Il ne nie pas ses origines. Même romanisé, en bon Gaulois, il continue à vénérer les dieux de ses ancêtres. Mais pour affirmer son rang, il n'hésite pas à faire construire un temple au sein même de sa propriété. C'est l'un des plus anciens de ce genre que l'on connaisse en Europe. Il y pratique le culte des dieux gaulois, et celui des héros mythiques de sa famille.
Vers -10, l'ancienne villa, vieille de 30 ans, ne correspond plus au standing de la famille. Elle est démolie et remplacée par une demeure plus vaste et plus luxueuse. Le possesseur du domaine veut, cette fois encore, construire comme les Romains. L'époque s'y prête davantage. Il dispose de maçons formés. Mais de l'architecture romaine, il ne connaît que les bâtiments militaires. Il fait construire sa villa d'après le souvenir qu'il a gardé des casernes de sa jeunesse. Pour Yvan Barat, cette hypothèse permet d'expliquer l'apparition du plan des villae en longueur qui se répandra dans tout le nord de l'Europe romaine. La maison traditionnelle gauloise est construite autour d'une grande pièce commune où s'organise la vie de la famille. Ici, ce principe est abandonné. On trouve une succession de pièces alignées. Un type de construction correspond à ce plan dans le monde antique à l'époque : les baraquements militaires.
La résidence est un véritable manoir. Entre le rez-de-chaussée, la grande galerie et l'étage, sa superficie dépasse 1 000 m2. Les pièces d'habitation mesurent de 13 à 30 m2. Des peintures et des décors de stuc ornent les murs. Les sols sont couverts de planchers. Pour compléter ce luxe " à la romaine ", des bains chauds sont aménagés dans une aile. Mais une chose frappe peut-être davantage encore le promeneur : un jardin. On n'en avait jamais vu de pareil dans la région. Il s'agit d'une découverte sans précédent pour les archéologues. On n'en connaît que quelques rares exemples dans le monde romain (Pompéi, Fishbourne en Grande-Bretagne) (voir encadré X).
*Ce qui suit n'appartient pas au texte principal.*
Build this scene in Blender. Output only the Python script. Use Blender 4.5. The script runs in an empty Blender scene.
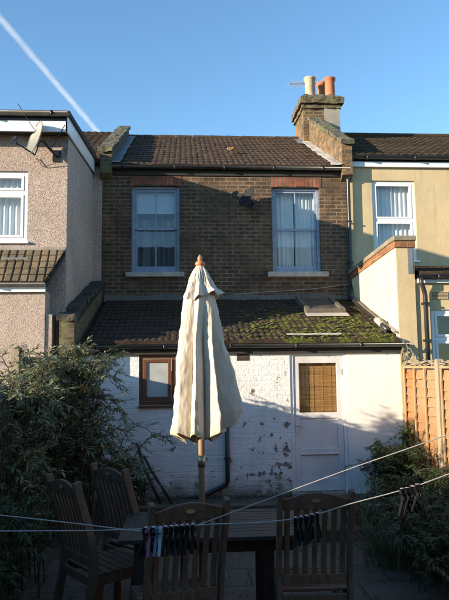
import bpy, bmesh, math, random
from mathutils import Vector, Matrix, noise
random.seed(7)
S = bpy.context.scene
C = S.collection
L = 2.583                      # depth of the rear main wall behind the white wall
SUN = Vector((1.0, 0.40, -0.245)).normalized()

# ------------------------------------------------------------------ materials
MATS = {}
def newmat(name):
    m = bpy.data.materials.new(name); m.use_nodes = True
    n = m.node_tree.nodes; l = m.node_tree.links
    return m, n, l, n['Principled BSDF']
def rgb(c): return (c[0], c[1], c[2], 1)
def mixc(n, l, fac, a, b, mode='MIX'):
    x = n.new('ShaderNodeMix'); x.data_type = 'RGBA'; x.blend_type = mode
    for s, v in ((x.inputs[0], fac), (x.inputs[6], a), (x.inputs[7], b)):
        if hasattr(v, 'is_output'): l.new(v, s)
        elif isinstance(v, (int, float)): s.default_value = v
        else: s.default_value = rgb(v)
    return x.outputs[2]
def ramp(n, l, src, p0, p1, v0=0, v1=1):
    r = n.new('ShaderNodeMapRange'); l.new(src, r.inputs[0])
    r.inputs[1].default_value = p0; r.inputs[2].default_value = p1
    r.inputs[3].default_value = v0; r.inputs[4].default_value = v1
    return r.outputs[0]
def math_(n, l, op, a, b=None):
    x = n.new('ShaderNodeMath'); x.operation = op
    for i, v in enumerate((a, b)):
        if v is None: continue
        if hasattr(v, 'is_output'): l.new(v, x.inputs[i])
        else: x.inputs[i].default_value = v
    return x.outputs[0]
def nz(n, l, vec, scale, detail=4, rough=.55):
    x = n.new('ShaderNodeTexNoise'); x.inputs['Scale'].default_value = scale
    x.inputs['Detail'].default_value = detail; x.inputs['Roughness'].default_value = rough
    l.new(vec, x.inputs['Vector']); return x.outputs['Fac']
def coord(n, l, sc=None):
    t = n.new('ShaderNodeTexCoord').outputs['Object']
    if sc:
        m = n.new('ShaderNodeMapping'); m.inputs['Scale'].default_value = sc
        l.new(t, m.inputs[0]); return m.outputs[0]
    return t
def wallvec(n, l, swap=False):
    t = coord(n, l); s = n.new('ShaderNodeSeparateXYZ'); l.new(t, s.inputs[0])
    h = math_(n, l, 'ADD', s.outputs[0], s.outputs[1])
    c = n.new('ShaderNodeCombineXYZ')
    l.new(h, c.inputs[1 if swap else 0]); l.new(s.outputs[2], c.inputs[0 if swap else 1])
    return c.outputs[0], t, s
def bump(n, l, b, h, strength, dist):
    x = n.new('ShaderNodeBump'); x.inputs['Strength'].default_value = strength
    x.inputs['Distance'].default_value = dist
    l.new(h, x.inputs['Height']); l.new(x.outputs[0], b.inputs['Normal'])
def simple(name, c1, c2=None, scale=6, rough=.7, bs=0, bd=.004, bscale=60, stretch=None, c3=None, metal=0, spec=None, fine=None):
    m, n, l, b = newmat(name)
    t = coord(n, l, stretch)
    c2 = c2 or tuple(x * .75 for x in c1)
    col = mixc(n, l, ramp(n, l, nz(n, l, t, scale), .35, .65), c1, c2)
    if c3: col = mixc(n, l, ramp(n, l, nz(n, l, coord(n, l), scale * .23, 5), .5, .68), col, c3)
    if fine: col = mixc(n, l, ramp(n, l, nz(n, l, t, fine, 2), .4, .6, 0, .5), col, tuple(x * .5 for x in c1))
    l.new(col, b.inputs['Base Color']); b.inputs['Roughness'].default_value = rough
    b.inputs['Metallic'].default_value = metal
    if spec is not None: b.inputs['Specular IOR Level'].default_value = spec
    if bs: bump(n, l, b, nz(n, l, t, bscale, 5), bs, bd)
    MATS[name] = m; return m
def brickmat(name, a, c, mortar, dirt, w=.225, h=.075, ms=.010, swap=False, rough=.9, moss=None, offs=.5):
    m, n, l, b = newmat(name)
    v, t, sep = wallvec(n, l, swap)
    br = n.new('ShaderNodeTexBrick'); l.new(v, br.inputs['Vector'])
    wob = nz(n, l, t, 3.0, 3)
    br.inputs['Scale'].default_value = 1; br.inputs['Brick Width'].default_value = w
    br.inputs['Row Height'].default_value = h; br.inputs['Mortar Size'].default_value = ms
    br.inputs['Mortar Smooth'].default_value = .3; br.inputs['Bias'].default_value = 0
    br.offset = offs
    br.inputs['Color1'].default_value = rgb(a); br.inputs['Color2'].default_value = rgb(c)
    br.inputs['Mortar'].default_value = rgb(mortar)
    # a second, shifted brick grid gives odd bricks their own tone
    n2 = nz(n, l, t, 9, 2)
    col = mixc(n, l, ramp(n, l, n2, .4, .62, 0, .75), br.outputs['Color'], dirt)
    col = mixc(n, l, br.outputs['Fac'], col, mixc(n, l, ramp(n, l, nz(n, l, t, 2.5, 4), .4, .65), mortar, tuple(x * .5 for x in mortar)))
    col = mixc(n, l, ramp(n, l, wob, .45, .75, 0, .55), col, tuple(x * .5 for x in dirt))
    if moss: col = mixc(n, l, ramp(n, l, nz(n, l, t, 7, 6, .7), .5, .6), col, moss)
    l.new(col, b.inputs['Base Color']); b.inputs['Roughness'].default_value = rough
    hh = math_(n, l, 'ADD', math_(n, l, 'MULTIPLY', br.outputs['Fac'], -1.0), math_(n, l, 'MULTIPLY', nz(n, l, t, 70, 4), .5))
    bump(n, l, b, hh, .8, .008)
    MATS[name] = m; return m

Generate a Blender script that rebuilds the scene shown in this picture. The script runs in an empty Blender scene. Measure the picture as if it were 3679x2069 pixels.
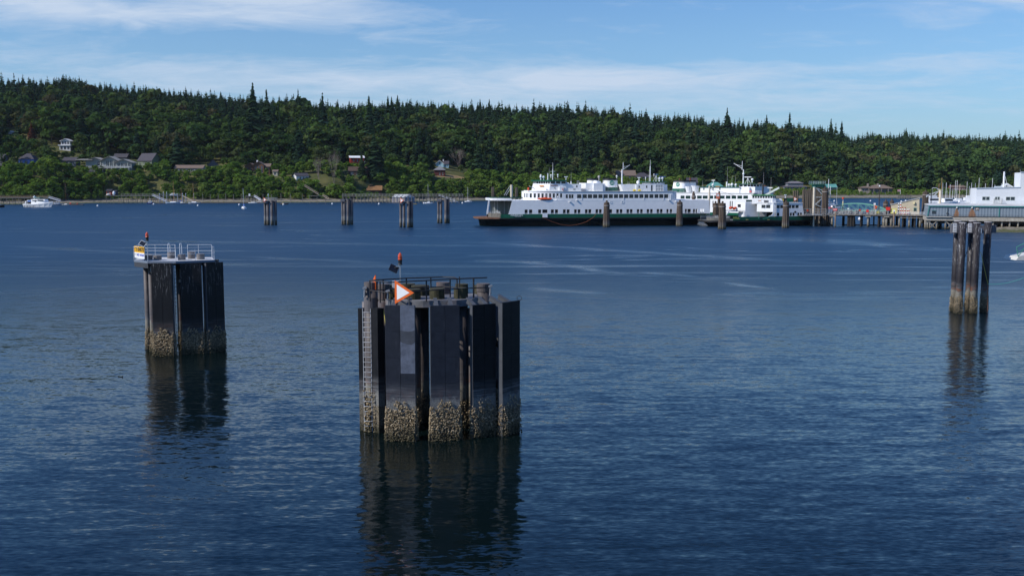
import bpy, bmesh, math, random
import numpy as np
from mathutils import Vector, Matrix

R = math.radians
SC = bpy.context.scene
COL = SC.collection

# ------------------------------------------------------------------ camera, sky, sun, exposure
F, CX, CY, CAMH = 3577.0, 1839.5, 1034.5, 15.5
PITCH = math.atan((CY - 652.0) / F)
cam = bpy.data.cameras.new('camera')
cam.sensor_width = 36.0
cam.lens = 36.0 * F / 3679.0
cam.clip_start, cam.clip_end = 0.5, 20000.0
camo = bpy.data.objects.new('camera', cam)
COL.objects.link(camo)
camo.location = (0, 0, CAMH)
camo.rotation_euler = (R(90) - PITCH, 0, 0)
SC.camera = camo
SC.render.resolution_x, SC.render.resolution_y = 1024, 575

SUN_AZ = math.atan2(-0.925, -0.38)      # towards the sun, measured from +Y to +X
SUN_EL = R(40)
SUN_DIR = Vector((math.sin(SUN_AZ) * math.cos(SUN_EL), math.cos(SUN_AZ) * math.cos(SUN_EL), math.sin(SUN_EL)))
sl = bpy.data.lights.new('sun', 'SUN')
sl.energy = 4.6
sl.angle = R(0.5)
sl.color = (1.0, 0.95, 0.87)
so = bpy.data.objects.new('sun', sl)
COL.objects.link(so)
so.location = (-60, -20, 80)
so.rotation_euler = SUN_DIR.to_track_quat('Z', 'Y').to_euler()

W = bpy.data.worlds.new("World")
SC.world = W
W.use_nodes = True
SC.view_settings.view_transform = 'Standard'
SC.view_settings.look = 'None'
SC.view_settings.gamma = 1.0
SC.view_settings.exposure = 0.0
SC.cycles.max_bounces = 5
SC.cycles.diffuse_bounces = 2
SC.cycles.glossy_bounces = 3
SC.cycles.caustics_reflective = False
SC.cycles.caustics_refractive = False


class NT:
    """small helper round a node tree"""
    def __init__(s, tree):
        s.t = tree; s.n = tree.nodes; s.l = tree.links

    def __call__(s, kind, ins=None, **props):
        nd = s.n.new(kind)
        for k, v in props.items():
            setattr(nd, k, v)
        for k, v in (ins or {}).items():
            s.set(nd.inputs[k], v)
        return nd

    def set(s, sock, v):
        if isinstance(v, bpy.types.Node):
            v = v.outputs[0]
        if isinstance(v, bpy.types.NodeSocket):
            s.l.new(v, sock)
        else:
            sock.default_value = v

    def m(s, op, a, b=None, c=None, clamp=False):
        nd = s.n.new('ShaderNodeMath'); nd.operation = op; nd.use_clamp = clamp
        for i, v in enumerate((a, b, c)):
            if v is not None:
                s.set(nd.inputs[i], v)
        return nd.outputs[0]

    def vm(s, op, a, b=None, scale=None):
        nd = s.n.new('ShaderNodeVectorMath'); nd.operation = op
        s.set(nd.inputs[0], a)
        if b is not None:
            s.set(nd.inputs[1], b)
        if scale is not None:
            s.set(nd.inputs['Scale'], scale)
        return nd.outputs['Value'] if op in ('DOT_PRODUCT', 'LENGTH', 'DISTANCE') else nd.outputs[0]

    def mix(s, f, a, b, blend='MIX'):
        nd = s.n.new('ShaderNodeMix'); nd.data_type = 'RGBA'; nd.blend_type = blend
        s.set(nd.inputs[0], f); s.set(nd.inputs[6], a); s.set(nd.inputs[7], b)
        return nd.outputs[2]

    def ramp(s, f, stops, interp='LINEAR'):
        nd = s.n.new('ShaderNodeValToRGB'); cr = nd.color_ramp; cr.interpolation = interp
        while len(cr.elements) < len(stops):
            cr.elements.new(0.5)
        for e, (p, c) in zip(cr.elements, stops):
            e.position = p
            e.color = c if len(c) == 4 else (*c, 1)
        s.set(nd.inputs[0], f)
        return nd.outputs[0]

    def mr(s, v, a, b, c=0.0, d=1.0, smooth=False):
        nd = s.n.new('ShaderNodeMapRange'); nd.clamp = True
        if smooth:
            nd.interpolation_type = 'SMOOTHSTEP'
        for i, x in enumerate((v, a, b, c, d)):
            s.set(nd.inputs[i], x)
        return nd.outputs[0]

    def noise(s, vec, scale, detail=3.0, rough=0.5, dist=0.0, out=0):
        nd = s('ShaderNodeTexNoise', {'Vector': vec, 'Scale': scale, 'Detail': detail, 'Roughness': rough, 'Distortion': dist})
        return nd.outputs[out]


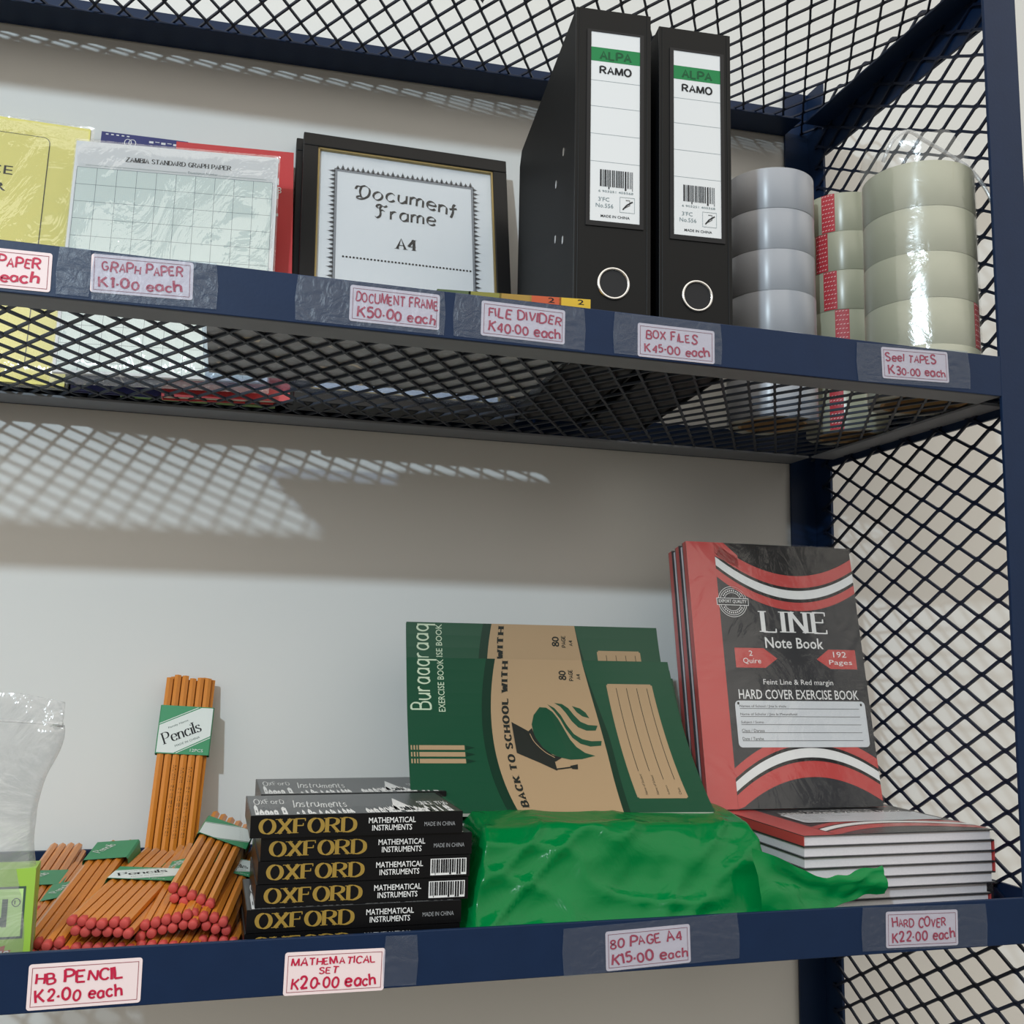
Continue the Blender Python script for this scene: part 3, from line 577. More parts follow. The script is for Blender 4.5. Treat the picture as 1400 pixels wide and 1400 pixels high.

On sort de l'enceinte privée par un porche monumental. Il faut impressionner le visiteur. A gauche une petite voie est longée de trois petites chapelles. La première semble plus ancienne. C'est un tout petit espace couvert qui abrite une statue de bois, sans doute d'origine gauloise. Les deux suivantes sont des petites niches carrées destinées à des cultes secondaires. Au bout du chemin, se dresse un grand fanum. C'est un bâtiment carré, construit en pierre. Il est entouré d'une galerie couverte. Installé à l'emplacement du précédent temple, il en garde sans doute la fonction de dévotion familiale. Par son caractère monumental, il sert aussi à affirmer la situation sociale de la famille. Et sa localisation, à l'extérieur de l'enceinte privée du domaine, en fait un lieu accessible à tous. Peu de traces d'activité religieuse ont été retrouvées, d'autant moins que des prospecteurs clandestins ont pillé le site en août 1997. Quelques offrandes ont échappé aux voleurs. Elles se composent de fragments de statuettes de Vénus, d'un fragment de fibule (broche) et d'un lot de monnaies gauloises et romaines. La présence d'une hache polie préhistorique en roche verte s'explique grâce à des textes d'auteurs antiques. On lui attribue une valeur surnaturelle. Elle est censée écarter la foudre et, placée sur l'autel, elle empêcherait les offrandes de brûler.
En face de la résidence, un immense grenier est édifié (tour d'une quinzaine de mètres de hauteur et bâtiment accolé). Les énormes quantités de grains stockées ne peuvent venir exclusivement du domaine. Elles proviennent de toute la région. Riche et influent notable, notre homme veut (comme bien d'autres) spéculer sur ces denrées. Il les amasse pour les revendre ensuite à haut prix, notamment dans le cadre de l'Anonne (encadré Y) ou en cas de disette. Ceci explique le caractère " fortifié " de ce grenier qu'il faut protéger contre les convoitises extérieures.
L'époque qui suit (les Ier et IIème siècles) est considérée comme faste dans l'Empire romain. La Gaule est pacifiée et il y règne une certaine prospérité économique : c'est ce qu'on appelle la paix romaine. Au IIème siècle, les propriétaires font démolir la grange, preuve que la spéculation sur le blé est abandonnée. Mais ils disposent d'autres ressources, comme l'attestent les aménagements qu'ils pratiquent sur leur propriété. Le train de vie ne change pas. Les descendants font même construire de nouveaux bains plus vastes.